» Exercise instructions
Transcribe the lines below verbatim, skipping the images.

» Record set
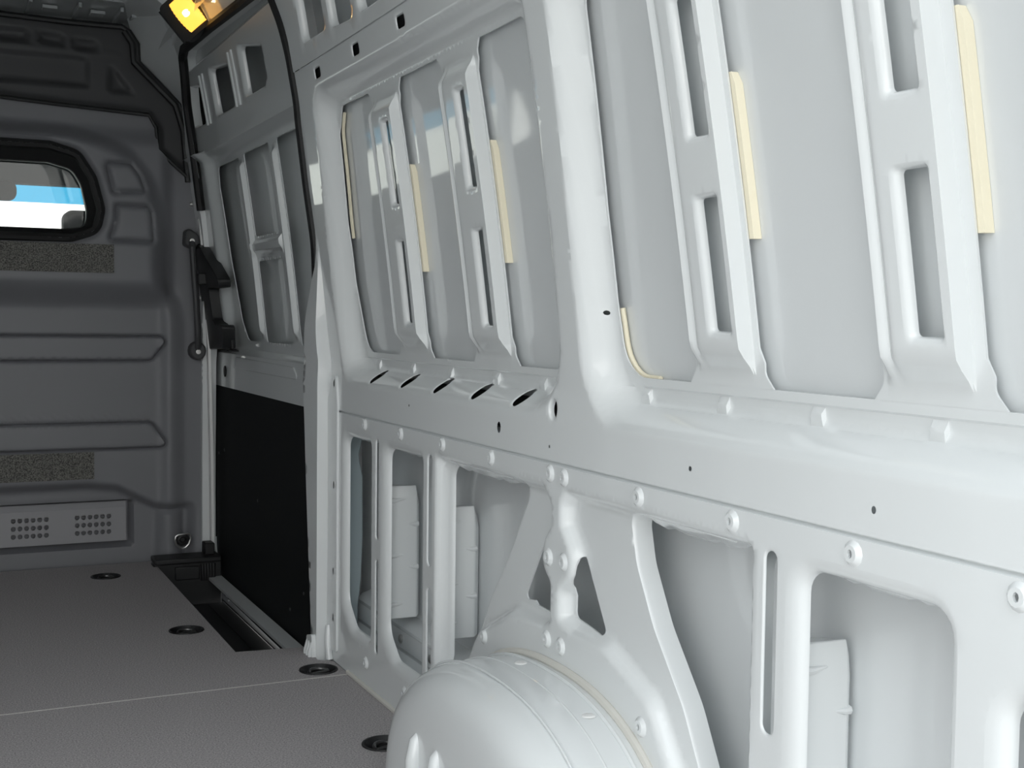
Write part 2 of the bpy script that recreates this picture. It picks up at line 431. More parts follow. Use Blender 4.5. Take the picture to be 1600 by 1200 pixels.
# ---- lower field
RL = arc_round([(1.950, 0.634), (2.46, 0.634), (2.46, 0.16), (2.33, 0.16), (2.23, 0.29), (2.08, 0.365), (1.948, 0.372), (1.917, 0.385), (1.917, 0.462), (1.948, 0.488), (1.948, 0.525), (1.916, 0.560), (1.918, 0.60)], [0.02, 0.02, 0, 0, 0.05, 0.06, 0.02, 0.02, 0.02, 0.03, 0.03, 0.03, 0.03], 5)
RR = arc_round([(1.872, 0.634), (1.335, 0.634), (1.335, 0.02), (1.475, 0.02), (1.530, 0.245), (1.60, 0.335), (1.735, 0.384), (1.845, 0.384), (1.893, 0.398), (1.895, 0.455), (1.852, 0.490), (1.850, 0.522), (1.888, 0.565), (1.890, 0.605)], [0.02, 0.02, 0, 0, 0.05, 0.06, 0.06, 0.04, 0.02, 0.03, 0.03, 0.03, 0.03, 0.03], 5)
DOTS = [(2.925, .656), (2.672, .655), (2.422, .656), (2.175, .654), (1.926, .653), (1.874, .652), (1.630, .652), (1.386, .652), (1.143, .651), (0.896, .651),
        (1.927, .505), (1.872, .506), (2.199, .299), (1.930, .358), (1.877, .358), (1.611, .298), (2.634, .062), (2.905, .062)]
def lower_d(U, V):
    U = np.asarray(U, float); V = np.asarray(V, float); P = np.stack([U, V], 1); d = np.zeros_like(U)
    d = np.maximum(d, 0.022 * sstep(-sdf(P, RR) / 0.022)); d = np.maximum(d, 0.022 * sstep(-sdf(P, RL) / 0.022))
    for y, z in DOTS:
        rr = np.hypot(U - y, V - z); d = d - 0.0055 * sstep((0.0165 - rr) / 0.006)
    # slight set-back along the joint with the belt
    return d + 0.008 * np.clip((V - 0.6695) / 0.003, 0, 1)
def surf_lower(U, V, e=0.0): return B(V, U) + lower_d(U, V) + e, U, V
LH = []                                            # (outer loop, inner loop, depth)
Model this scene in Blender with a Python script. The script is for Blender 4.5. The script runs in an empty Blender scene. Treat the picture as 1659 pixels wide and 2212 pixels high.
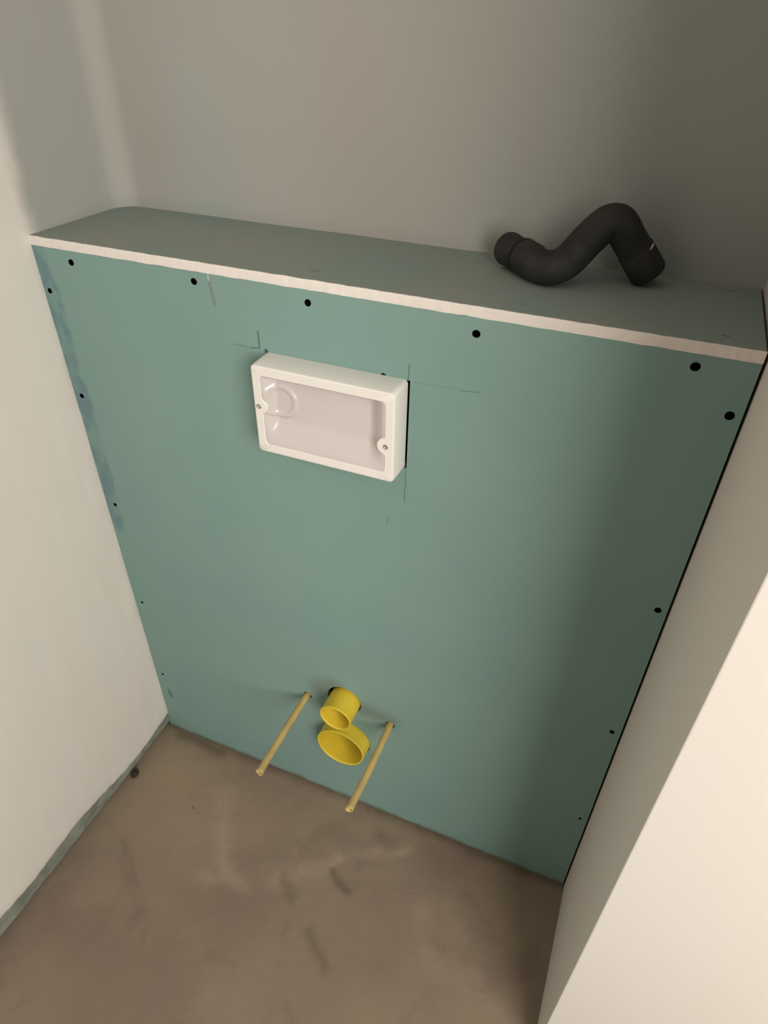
import bpy, bmesh, math, random
from mathutils import Vector, Matrix, noise
random.seed(7)
S = bpy.context.scene
C = S.collection
PI = math.pi

# ------------------------------------------------------------------ camera
cam_d = bpy.data.cameras.new('camera')
cam = bpy.data.objects.new('camera', cam_d)
C.objects.link(cam)
RT = Vector((0.92276992, 0.38504262, 0.01542239))
DN = Vector((0.24434037, -0.55368578, -0.7960715))
FW = Vector((-0.2979823, 0.73835915, -0.60500604))
m = Matrix((RT, -DN, -FW)).transposed().to_4x4()
m.translation = Vector((0.83792, -0.71845, 1.40757))
cam.matrix_world = m
cam_d.sensor_fit = 'VERTICAL'
cam_d.sensor_height = 24.0
cam_d.lens = 1445.293 / 2212 * 24.0
cam_d.clip_start = 0.02
S.camera = cam

# ------------------------------------------------------------------ world, light, exposure
S.view_settings.view_transform = 'Standard'
S.view_settings.look = 'None'
S.view_settings.exposure = 0.0
S.view_settings.gamma = 1.0
S.view_settings.use_curve_mapping = False
S.cycles.use_denoising = True
S.cycles.max_bounces = 8
S.cycles.diffuse_bounces = 2
w = bpy.data.worlds.new('world'); S.world = w; w.use_nodes = True
bg = w.node_tree.nodes['Background']
bg.inputs['Color'].default_value = (0.90, 1.0, 0.98, 1)
bg.inputs['Strength'].default_value = 0.02

def area(name, loc, target, sx, sy, power, col):
    l = bpy.data.lights.new(name, 'AREA'); l.shape = 'RECTANGLE'
    l.size = sx; l.size_y = sy; l.energy = power; l.color = col
    o = bpy.data.objects.new(name, l); C.objects.link(o)
    o.location = loc
    o.rotation_euler = (Vector(target) - Vector(loc)).to_track_quat('-Z', 'Y').to_euler()
    return o
area('doorway_light', (2.15, -1.80, 1.60), (0.35, 0.0, 0.75), 1.4, 1.5, 63, (1.0, 0.945, 0.875))

# ------------------------------------------------------------------ dimensions (metres)
W, D, H, E = 0.9552, 0.2023, 1.14, 0.2968
T = 0.0125                                   # plasterboard thickness

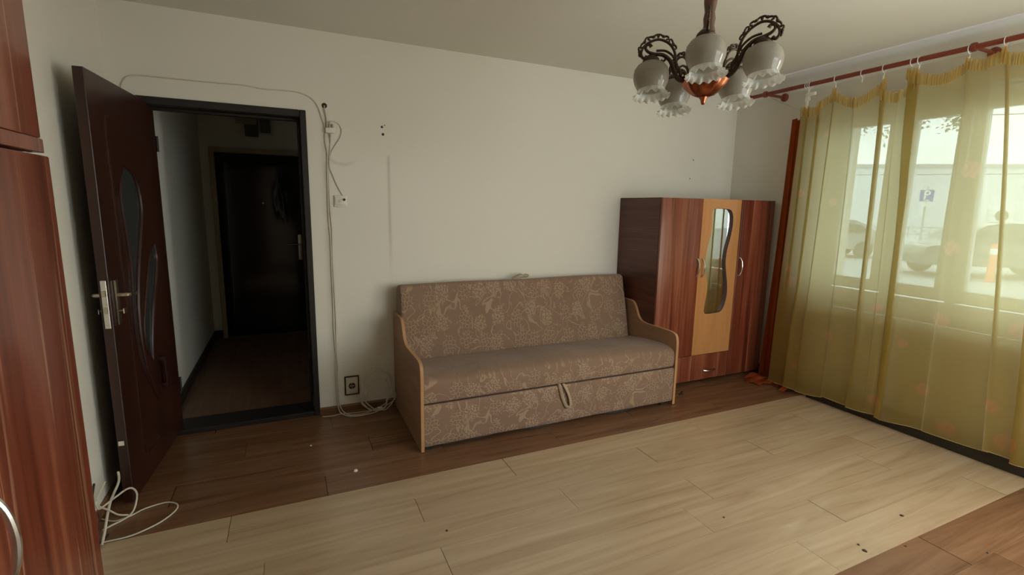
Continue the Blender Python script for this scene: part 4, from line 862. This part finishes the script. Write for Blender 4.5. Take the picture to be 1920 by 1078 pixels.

» Result
Write part 2 of the bpy script that recreates this picture. It picks up at line 431. More parts follow. Use Blender 4.5. Take the picture to be 1600 by 1200 pixels.
# ---- lower field
RL = arc_round([(1.950, 0.634), (2.46, 0.634), (2.46, 0.16), (2.33, 0.16), (2.23, 0.29), (2.08, 0.365), (1.948, 0.372), (1.917, 0.385), (1.917, 0.462), (1.948, 0.488), (1.948, 0.525), (1.916, 0.560), (1.918, 0.60)], [0.02, 0.02, 0, 0, 0.05, 0.06, 0.02, 0.02, 0.02, 0.03, 0.03, 0.03, 0.03], 5)
RR = arc_round([(1.872, 0.634), (1.335, 0.634), (1.335, 0.02), (1.475, 0.02), (1.530, 0.245), (1.60, 0.335), (1.735, 0.384), (1.845, 0.384), (1.893, 0.398), (1.895, 0.455), (1.852, 0.490), (1.850, 0.522), (1.888, 0.565), (1.890, 0.605)], [0.02, 0.02, 0, 0, 0.05, 0.06, 0.06, 0.04, 0.02, 0.03, 0.03, 0.03, 0.03, 0.03], 5)
DOTS = [(2.925, .656), (2.672, .655), (2.422, .656), (2.175, .654), (1.926, .653), (1.874, .652), (1.630, .652), (1.386, .652), (1.143, .651), (0.896, .651),
        (1.927, .505), (1.872, .506), (2.199, .299), (1.930, .358), (1.877, .358), (1.611, .298), (2.634, .062), (2.905, .062)]
def lower_d(U, V):
    U = np.asarray(U, float); V = np.asarray(V, float); P = np.stack([U, V], 1); d = np.zeros_like(U)
    d = np.maximum(d, 0.022 * sstep(-sdf(P, RR) / 0.022)); d = np.maximum(d, 0.022 * sstep(-sdf(P, RL) / 0.022))
    for y, z in DOTS:
        rr = np.hypot(U - y, V - z); d = d - 0.0055 * sstep((0.0165 - rr) / 0.006)
    # slight set-back along the joint with the belt
    return d + 0.008 * np.clip((V - 0.6695) / 0.003, 0, 1)
def surf_lower(U, V, e=0.0): return B(V, U) + lower_d(U, V) + e, U, V
LH = []                                            # (outer loop, inner loop, depth)
Model this scene in Blender with a Python script. The script is for Blender 4.5. The script runs in an empty Blender scene. Treat the picture as 1659 pixels wide and 2212 pixels high.
import bpy, bmesh, math, random
from mathutils import Vector, Matrix, noise
random.seed(7)
S = bpy.context.scene
C = S.collection
PI = math.pi

# ------------------------------------------------------------------ camera
cam_d = bpy.data.cameras.new('camera')
cam = bpy.data.objects.new('camera', cam_d)
C.objects.link(cam)
RT = Vector((0.92276992, 0.38504262, 0.01542239))
DN = Vector((0.24434037, -0.55368578, -0.7960715))
FW = Vector((-0.2979823, 0.73835915, -0.60500604))
m = Matrix((RT, -DN, -FW)).transposed().to_4x4()
m.translation = Vector((0.83792, -0.71845, 1.40757))
cam.matrix_world = m
cam_d.sensor_fit = 'VERTICAL'
cam_d.sensor_height = 24.0
cam_d.lens = 1445.293 / 2212 * 24.0
cam_d.clip_start = 0.02
S.camera = cam

# ------------------------------------------------------------------ world, light, exposure
S.view_settings.view_transform = 'Standard'
S.view_settings.look = 'None'
S.view_settings.exposure = 0.0
S.view_settings.gamma = 1.0
S.view_settings.use_curve_mapping = False
S.cycles.use_denoising = True
S.cycles.max_bounces = 8
S.cycles.diffuse_bounces = 2
w = bpy.data.worlds.new('world'); S.world = w; w.use_nodes = True
bg = w.node_tree.nodes['Background']
bg.inputs['Color'].default_value = (0.90, 1.0, 0.98, 1)
bg.inputs['Strength'].default_value = 0.02

def area(name, loc, target, sx, sy, power, col):
    l = bpy.data.lights.new(name, 'AREA'); l.shape = 'RECTANGLE'
    l.size = sx; l.size_y = sy; l.energy = power; l.color = col
    o = bpy.data.objects.new(name, l); C.objects.link(o)
    o.location = loc
    o.rotation_euler = (Vector(target) - Vector(loc)).to_track_quat('-Z', 'Y').to_euler()
    return o
area('doorway_light', (2.15, -1.80, 1.60), (0.35, 0.0, 0.75), 1.4, 1.5, 63, (1.0, 0.945, 0.875))

# ------------------------------------------------------------------ dimensions (metres)
W, D, H, E = 0.9552, 0.2023, 1.14, 0.2968
T = 0.0125                                   # plasterboard thickness

Continue the Blender Python script for this scene: part 4, from line 862. This part finishes the script. Write for Blender 4.5. Take the picture to be 1920 by 1078 pixels.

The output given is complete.